Essere scrittore ebreo quindi come paradigma dell’estraneità. Kafka e Gustav Mahler constatavano entrambi di sentirsi stranieri tre volte, boemi in Austria, austriaci tra i tedeschi e ebrei nel mondo: ovunque degli intrusi. È il pensatore Zygmunt Baumann con le sue importanti riflessioni sugli ebrei “stranieri universali” e quindi stranieri più radicali, che evidenzia il valore assoluto che l’unicità dell’esperienza ebraica ha acquisito. Non a caso, infatti, molti scrittori ebbero la coscienza di esercitare una funzione fertilizzante, di letame magnifico (Albert Cohen), di tessuto connettivo (Imre Toth), di mastice intellettuale (Feuchtwanger).
“AGENTS PROVOCATEURS”
Essere agents provocateurs, portatori di metissages creativi, soggetti culturali dall’identità composita.
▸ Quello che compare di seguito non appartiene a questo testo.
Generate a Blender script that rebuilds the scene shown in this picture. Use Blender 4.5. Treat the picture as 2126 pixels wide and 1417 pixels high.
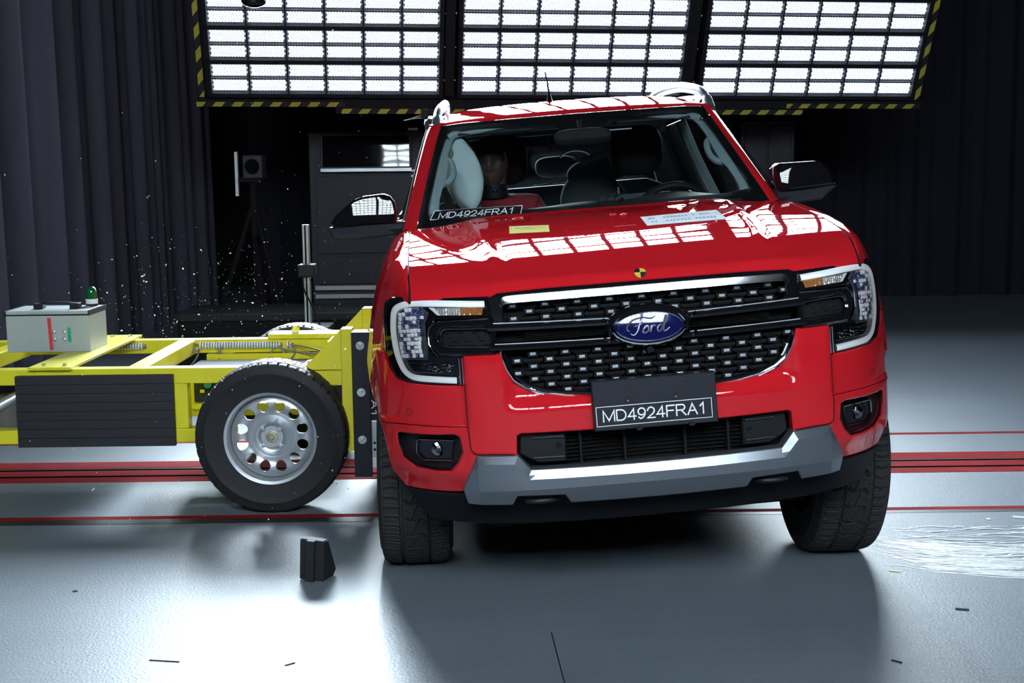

Senza contare che l’idea ebraica di gheulà, di redenzione universale ne fa soggetti in perenne caccia di un Paradiso perduto, in prima linea quando si tratta di utopie sociali. Chi, ad esempio, se non un ebreo come Zamenhof, poteva inventarsi l’utopia linguistica dell’Esperanto, l’idioma universale che avrebbe unificato i popoli?
A suo modo, la pratica letteraria rappresenta la via regia dell’autocoscienza ebraica, il luogo dove rintracciare in alta definizione l’anima della modernità ebraica. Non a caso, ci fa notare De Angelis, a moltissimi è capitato di ritrovare la propria ebraicità proprio con lo scrivere. “Non ho scritto queste pagine perché sono ebreo ma, al contrario, scrivendo questo libro sono diventato ebreo, ebreo per volontà e per riflessione», scriveva Pierre Vidal Naquet (Gli ebrei, la memoria e il presente). Anche Cynthia Ozick aveva dichiarato che al termine della stesura di Trust, un romanzo del 1966, si era accorta di averlo iniziato come scrittrice americana per poi ritrovarsi alla fine come narratrice ebrea. Perché nell’ora della scrittura, l’ebreo ritrova se stesso, raccontare ci permette di possedere il continuum dell’esperienza come non potremmo mai fare nella realtà.
«Oggi sto lavorando a un saggio su Primo Levi e sulla letteratura della Shoah: Un grido vero – Riflessioni su Primo Levi, per Giuntina», conclude De Angelis. «Vorrei tentare di eliminare la retorica che ne circonda la figura. La mia chiave è la dimensione dell’urlo soffocato di Levi perché il grido vero è quello che non viene emesso, è il grido represso che ti muore in gola: la scrittura di Primo Levi è tutta uno sforzo per contenere la rabbia. Vorrei smontare l’immagine di un Primo Levi pacato, mite, sommesso: demistificare la figura di Levi scrittore vuol dire capire la rabbia che anima la sua scrittura».